Okay, shithead, fine then. That would make 'exists' an 'excluder' predicate meaning etc. etc. no?

" To say that ‘exists’ meant ‘is real’ would be to say inter alia that it attributed nothing positive to Tom; and that would do much to relieve our frustration at being so fluent in our use of ‘exists’ despite having no idea of its attributing anything positive to Tom."

I'm thinking that since we think, in what i call 'thoughts'(write that down if you have to) and these thoughts don't necessarilly correspond to facts and reality, to communicate that something 'exists' certainly does attribute the positivity of Tom 'existing'.

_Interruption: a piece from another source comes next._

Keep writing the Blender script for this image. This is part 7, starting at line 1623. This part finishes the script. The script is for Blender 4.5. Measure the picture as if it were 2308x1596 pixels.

"It would be a relief to discover that ‘exists’ attributes nothing positive to him at all."

This is following your other reasoning which I already disagree with.

"Unfortunately, this won't do; for among all the negatives that ‘is real’ might be applying to Tom would be not only ‘not imaginary’, ‘not mythical’, etc., but also ‘not nonexistent’."

Not nonexistent = not unreal. (simple)

" Now, suppose a seer predicted that in two years that a son would be born to Bill and Mary, and that he would be called ‘Tom’. When the prediction was finally fulfilled, we might imagine the seer announcing triumphantly ‘At last Tom exists, exactly as I predicted he would’. If ‘exists’ were an excluder like ‘is real’, then the seer could only be understood as excluding something from Tom; and in this case it would be non-existence."

This is what I'm talking about. This fuckin' jerk-off can't 'figure' what 'to exist' means but he's introducing stories with 'people who can foretell the future' now, as IF they exist outside of fiction, as if they are REAL??? What is this guy's agenda here?

" As said by the seer, therefore, ‘At last Tom exists’ could only mean ‘At last Tom is not-nonexistent’. And if he really were to mean that, we should be entitled to ask him just when Tom could ever have been said to be nonexistent, i.e. never to have existed. In fact, before he existed Tom could never even have been referred to, and hence at that time nothing at all could have been attributed to him, not even the property of being nonexistent."

Now he's denying the entire idea of predicting the future which he himself brought up in the first place!

" Promising as it may have seemed, therefore, ‘Tom exists’ is not to be understood simply as ‘Tom is real’."

BULLSHITTER!

"Of course, the failure of attempts to understand ‘exists’ as ‘is real’ leaves plenty of room for other suggestions, each proposing to substitute one or more terms for ‘exists’, and thereby to show why our original disquiet about it and existence has been sadly misplaced."

Now follows a list of alternatives, we'd be disappointed to learn, NOT!

" If one thinks that ‘exists’ is readily dispensable in favour of some other (less troublesome) expression, then there will be no difficulty in dismissing the thought of there being some such property or attribute as existence."

It's a wonder this jerk can communicate anything at all as he has no trouble using words like 'is', 'being' and 'existence' as though they are well understood to us.

" Alternatively, if one thinks that ‘exists’ is not to be dispensed with in this way, then one might be inclined to continue pursuing the puzzle of just what existence is."

There's no puzzle! You just invoked a puzzle by spouting this half-sense drivel.

"It is probably now reasonably clear that the question of existence is inextricably intertwined with the question of ‘exists’."

Well, you could have knocked me over with a non-existent feather at this point!